▶ Available data
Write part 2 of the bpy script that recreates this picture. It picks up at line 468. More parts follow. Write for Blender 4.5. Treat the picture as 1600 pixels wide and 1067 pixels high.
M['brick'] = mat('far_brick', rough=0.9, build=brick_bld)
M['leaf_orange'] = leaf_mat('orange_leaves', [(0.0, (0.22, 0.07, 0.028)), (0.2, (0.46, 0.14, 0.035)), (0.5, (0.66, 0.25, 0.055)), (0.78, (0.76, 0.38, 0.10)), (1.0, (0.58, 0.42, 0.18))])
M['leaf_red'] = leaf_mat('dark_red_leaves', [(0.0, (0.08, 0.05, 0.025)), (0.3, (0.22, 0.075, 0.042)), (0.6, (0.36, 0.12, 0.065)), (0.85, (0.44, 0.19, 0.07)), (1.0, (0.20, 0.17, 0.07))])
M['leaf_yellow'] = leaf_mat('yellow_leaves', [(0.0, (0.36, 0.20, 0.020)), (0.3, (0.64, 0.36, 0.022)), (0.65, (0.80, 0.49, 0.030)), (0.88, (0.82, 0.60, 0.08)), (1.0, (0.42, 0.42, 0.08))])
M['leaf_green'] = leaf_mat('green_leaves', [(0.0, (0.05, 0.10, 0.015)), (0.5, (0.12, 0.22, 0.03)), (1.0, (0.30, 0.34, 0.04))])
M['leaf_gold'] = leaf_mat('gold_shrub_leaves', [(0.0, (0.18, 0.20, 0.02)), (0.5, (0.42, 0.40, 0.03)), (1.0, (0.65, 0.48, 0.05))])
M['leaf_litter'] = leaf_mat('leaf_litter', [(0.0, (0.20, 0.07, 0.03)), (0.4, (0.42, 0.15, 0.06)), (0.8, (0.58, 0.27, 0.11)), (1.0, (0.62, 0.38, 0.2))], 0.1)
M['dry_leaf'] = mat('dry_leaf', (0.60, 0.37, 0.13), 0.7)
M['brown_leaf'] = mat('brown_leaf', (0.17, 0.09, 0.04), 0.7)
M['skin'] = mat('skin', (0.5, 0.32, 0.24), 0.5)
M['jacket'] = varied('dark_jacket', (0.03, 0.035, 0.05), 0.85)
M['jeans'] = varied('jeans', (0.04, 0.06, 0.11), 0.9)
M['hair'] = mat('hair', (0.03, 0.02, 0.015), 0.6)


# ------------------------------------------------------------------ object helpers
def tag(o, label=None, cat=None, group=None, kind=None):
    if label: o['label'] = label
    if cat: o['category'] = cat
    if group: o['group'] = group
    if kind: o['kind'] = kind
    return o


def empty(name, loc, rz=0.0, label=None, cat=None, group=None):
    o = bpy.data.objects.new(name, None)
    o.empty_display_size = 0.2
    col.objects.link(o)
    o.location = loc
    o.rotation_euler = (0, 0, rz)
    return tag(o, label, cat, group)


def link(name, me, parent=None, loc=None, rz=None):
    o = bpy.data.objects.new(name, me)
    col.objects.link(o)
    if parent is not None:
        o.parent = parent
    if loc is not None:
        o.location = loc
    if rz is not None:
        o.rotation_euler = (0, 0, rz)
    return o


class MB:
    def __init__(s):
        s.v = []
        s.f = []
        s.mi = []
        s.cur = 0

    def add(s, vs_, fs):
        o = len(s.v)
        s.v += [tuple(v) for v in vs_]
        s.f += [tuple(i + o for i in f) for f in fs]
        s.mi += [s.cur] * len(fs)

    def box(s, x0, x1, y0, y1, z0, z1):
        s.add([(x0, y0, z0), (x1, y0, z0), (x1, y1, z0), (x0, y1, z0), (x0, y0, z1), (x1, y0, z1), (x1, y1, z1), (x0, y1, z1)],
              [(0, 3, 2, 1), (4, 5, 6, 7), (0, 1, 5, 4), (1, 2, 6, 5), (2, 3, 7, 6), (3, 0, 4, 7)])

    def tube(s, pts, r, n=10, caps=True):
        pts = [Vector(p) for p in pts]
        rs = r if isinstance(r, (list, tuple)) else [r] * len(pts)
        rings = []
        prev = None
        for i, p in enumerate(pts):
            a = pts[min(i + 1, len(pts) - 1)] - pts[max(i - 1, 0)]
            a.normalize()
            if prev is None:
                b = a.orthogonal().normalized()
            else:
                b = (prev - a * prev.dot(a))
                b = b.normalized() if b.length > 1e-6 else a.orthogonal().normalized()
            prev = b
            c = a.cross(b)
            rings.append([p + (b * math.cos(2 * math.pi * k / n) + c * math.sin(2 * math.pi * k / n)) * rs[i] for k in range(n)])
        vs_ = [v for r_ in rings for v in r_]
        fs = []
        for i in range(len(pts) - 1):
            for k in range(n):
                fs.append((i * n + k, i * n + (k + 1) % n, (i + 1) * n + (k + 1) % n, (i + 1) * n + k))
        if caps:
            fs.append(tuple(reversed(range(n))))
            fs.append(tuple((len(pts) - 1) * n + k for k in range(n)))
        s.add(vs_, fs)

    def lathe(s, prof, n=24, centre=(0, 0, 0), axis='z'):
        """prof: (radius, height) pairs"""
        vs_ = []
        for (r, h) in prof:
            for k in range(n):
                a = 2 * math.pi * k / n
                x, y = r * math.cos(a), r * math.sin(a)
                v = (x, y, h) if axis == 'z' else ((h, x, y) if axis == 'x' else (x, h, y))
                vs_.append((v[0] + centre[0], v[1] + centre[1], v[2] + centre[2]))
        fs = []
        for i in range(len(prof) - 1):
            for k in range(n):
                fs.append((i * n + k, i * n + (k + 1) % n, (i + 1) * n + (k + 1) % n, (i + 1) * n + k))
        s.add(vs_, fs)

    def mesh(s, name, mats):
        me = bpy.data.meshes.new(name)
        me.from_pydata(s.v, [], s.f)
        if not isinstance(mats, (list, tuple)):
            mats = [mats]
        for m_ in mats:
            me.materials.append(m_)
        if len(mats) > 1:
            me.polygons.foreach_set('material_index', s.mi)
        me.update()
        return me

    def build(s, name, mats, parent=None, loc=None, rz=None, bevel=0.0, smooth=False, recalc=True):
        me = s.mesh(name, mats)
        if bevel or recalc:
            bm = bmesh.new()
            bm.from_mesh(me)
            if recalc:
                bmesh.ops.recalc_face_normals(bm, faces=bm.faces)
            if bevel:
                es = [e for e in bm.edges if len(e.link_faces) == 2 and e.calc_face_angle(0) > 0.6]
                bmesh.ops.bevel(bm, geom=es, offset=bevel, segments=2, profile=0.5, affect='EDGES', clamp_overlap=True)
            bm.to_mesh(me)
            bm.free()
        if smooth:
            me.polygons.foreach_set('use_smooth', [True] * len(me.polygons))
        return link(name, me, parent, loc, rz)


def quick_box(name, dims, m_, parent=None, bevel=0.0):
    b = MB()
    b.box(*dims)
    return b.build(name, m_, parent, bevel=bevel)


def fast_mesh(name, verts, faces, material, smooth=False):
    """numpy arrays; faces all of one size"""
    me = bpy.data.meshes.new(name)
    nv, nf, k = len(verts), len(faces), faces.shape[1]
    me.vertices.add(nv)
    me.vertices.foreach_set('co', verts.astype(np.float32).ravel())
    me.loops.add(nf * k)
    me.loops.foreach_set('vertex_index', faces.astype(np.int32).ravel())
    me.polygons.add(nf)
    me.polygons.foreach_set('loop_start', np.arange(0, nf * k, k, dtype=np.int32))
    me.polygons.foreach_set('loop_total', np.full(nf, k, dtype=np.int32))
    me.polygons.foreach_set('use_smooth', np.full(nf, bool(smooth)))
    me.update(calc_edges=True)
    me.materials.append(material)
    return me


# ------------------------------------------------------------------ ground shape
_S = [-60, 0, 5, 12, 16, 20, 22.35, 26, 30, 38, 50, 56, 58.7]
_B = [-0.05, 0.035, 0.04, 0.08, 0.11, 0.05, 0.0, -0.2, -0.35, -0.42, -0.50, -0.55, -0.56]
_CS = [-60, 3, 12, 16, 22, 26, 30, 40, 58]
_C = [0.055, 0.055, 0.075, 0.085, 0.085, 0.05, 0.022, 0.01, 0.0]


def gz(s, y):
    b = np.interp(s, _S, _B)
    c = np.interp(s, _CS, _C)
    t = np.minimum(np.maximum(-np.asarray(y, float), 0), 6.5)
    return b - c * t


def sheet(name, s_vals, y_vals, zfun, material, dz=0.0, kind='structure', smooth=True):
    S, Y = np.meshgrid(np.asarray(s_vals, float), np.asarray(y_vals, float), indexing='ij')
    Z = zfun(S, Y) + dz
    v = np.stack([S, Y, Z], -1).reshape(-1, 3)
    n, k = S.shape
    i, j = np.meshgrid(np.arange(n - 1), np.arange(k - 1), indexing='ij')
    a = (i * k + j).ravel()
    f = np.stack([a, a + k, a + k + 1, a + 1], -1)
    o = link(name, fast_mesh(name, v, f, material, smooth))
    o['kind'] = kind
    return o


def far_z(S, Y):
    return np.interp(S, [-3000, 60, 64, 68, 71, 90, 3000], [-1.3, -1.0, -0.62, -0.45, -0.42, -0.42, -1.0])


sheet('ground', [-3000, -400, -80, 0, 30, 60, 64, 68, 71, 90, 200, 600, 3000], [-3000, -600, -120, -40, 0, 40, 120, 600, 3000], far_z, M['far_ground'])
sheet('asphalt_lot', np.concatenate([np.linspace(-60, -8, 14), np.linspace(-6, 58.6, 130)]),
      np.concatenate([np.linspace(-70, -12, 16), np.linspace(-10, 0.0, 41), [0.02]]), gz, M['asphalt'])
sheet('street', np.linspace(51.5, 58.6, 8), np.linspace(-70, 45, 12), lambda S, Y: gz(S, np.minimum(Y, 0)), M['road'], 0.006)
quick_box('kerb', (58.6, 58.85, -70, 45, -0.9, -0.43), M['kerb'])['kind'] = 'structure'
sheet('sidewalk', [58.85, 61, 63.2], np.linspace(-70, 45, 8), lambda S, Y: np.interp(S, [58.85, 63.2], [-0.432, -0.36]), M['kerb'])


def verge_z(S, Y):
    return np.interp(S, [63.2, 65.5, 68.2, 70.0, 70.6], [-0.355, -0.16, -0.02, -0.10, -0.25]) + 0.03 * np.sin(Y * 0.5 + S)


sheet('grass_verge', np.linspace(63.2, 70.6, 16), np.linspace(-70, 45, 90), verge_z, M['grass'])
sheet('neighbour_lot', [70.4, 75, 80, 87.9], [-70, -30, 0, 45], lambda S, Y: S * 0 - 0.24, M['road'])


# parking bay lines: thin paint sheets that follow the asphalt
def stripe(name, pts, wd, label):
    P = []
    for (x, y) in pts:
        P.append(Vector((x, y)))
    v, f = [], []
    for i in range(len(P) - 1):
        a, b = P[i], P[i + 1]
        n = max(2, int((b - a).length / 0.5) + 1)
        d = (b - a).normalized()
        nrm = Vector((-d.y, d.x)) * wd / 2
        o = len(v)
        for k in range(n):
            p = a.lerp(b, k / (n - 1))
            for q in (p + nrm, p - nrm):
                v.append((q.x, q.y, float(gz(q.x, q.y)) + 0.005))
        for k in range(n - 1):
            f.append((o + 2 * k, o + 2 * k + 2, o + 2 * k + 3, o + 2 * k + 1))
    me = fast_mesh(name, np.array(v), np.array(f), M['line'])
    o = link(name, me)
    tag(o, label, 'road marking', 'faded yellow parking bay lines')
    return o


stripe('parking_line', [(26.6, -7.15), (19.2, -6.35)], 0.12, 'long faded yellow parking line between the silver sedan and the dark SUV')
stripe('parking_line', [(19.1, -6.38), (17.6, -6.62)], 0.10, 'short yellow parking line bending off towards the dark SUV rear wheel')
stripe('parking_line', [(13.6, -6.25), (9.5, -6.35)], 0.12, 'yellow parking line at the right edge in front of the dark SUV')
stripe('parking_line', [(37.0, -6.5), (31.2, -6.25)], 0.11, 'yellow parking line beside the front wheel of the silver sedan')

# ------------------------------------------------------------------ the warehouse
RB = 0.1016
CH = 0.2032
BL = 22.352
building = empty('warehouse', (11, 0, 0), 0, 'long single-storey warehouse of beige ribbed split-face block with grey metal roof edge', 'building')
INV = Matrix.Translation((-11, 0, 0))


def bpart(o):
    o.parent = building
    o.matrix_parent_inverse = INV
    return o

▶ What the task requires
Begin with the first line of the listing and copy exactly through the line that contains "M['hair'] = mat('hair', (0.03, 0.02, 0.015), 0.6)", please, keeping both ends and leaving out everything after.

▶ Written reply
Write part 2 of the bpy script that recreates this picture. It picks up at line 468. More parts follow. Write for Blender 4.5. Treat the picture as 1600 pixels wide and 1067 pixels high.
M['brick'] = mat('far_brick', rough=0.9, build=brick_bld)
M['leaf_orange'] = leaf_mat('orange_leaves', [(0.0, (0.22, 0.07, 0.028)), (0.2, (0.46, 0.14, 0.035)), (0.5, (0.66, 0.25, 0.055)), (0.78, (0.76, 0.38, 0.10)), (1.0, (0.58, 0.42, 0.18))])
M['leaf_red'] = leaf_mat('dark_red_leaves', [(0.0, (0.08, 0.05, 0.025)), (0.3, (0.22, 0.075, 0.042)), (0.6, (0.36, 0.12, 0.065)), (0.85, (0.44, 0.19, 0.07)), (1.0, (0.20, 0.17, 0.07))])
M['leaf_yellow'] = leaf_mat('yellow_leaves', [(0.0, (0.36, 0.20, 0.020)), (0.3, (0.64, 0.36, 0.022)), (0.65, (0.80, 0.49, 0.030)), (0.88, (0.82, 0.60, 0.08)), (1.0, (0.42, 0.42, 0.08))])
M['leaf_green'] = leaf_mat('green_leaves', [(0.0, (0.05, 0.10, 0.015)), (0.5, (0.12, 0.22, 0.03)), (1.0, (0.30, 0.34, 0.04))])
M['leaf_gold'] = leaf_mat('gold_shrub_leaves', [(0.0, (0.18, 0.20, 0.02)), (0.5, (0.42, 0.40, 0.03)), (1.0, (0.65, 0.48, 0.05))])
M['leaf_litter'] = leaf_mat('leaf_litter', [(0.0, (0.20, 0.07, 0.03)), (0.4, (0.42, 0.15, 0.06)), (0.8, (0.58, 0.27, 0.11)), (1.0, (0.62, 0.38, 0.2))], 0.1)
M['dry_leaf'] = mat('dry_leaf', (0.60, 0.37, 0.13), 0.7)
M['brown_leaf'] = mat('brown_leaf', (0.17, 0.09, 0.04), 0.7)
M['skin'] = mat('skin', (0.5, 0.32, 0.24), 0.5)
M['jacket'] = varied('dark_jacket', (0.03, 0.035, 0.05), 0.85)
M['jeans'] = varied('jeans', (0.04, 0.06, 0.11), 0.9)
M['hair'] = mat('hair', (0.03, 0.02, 0.015), 0.6)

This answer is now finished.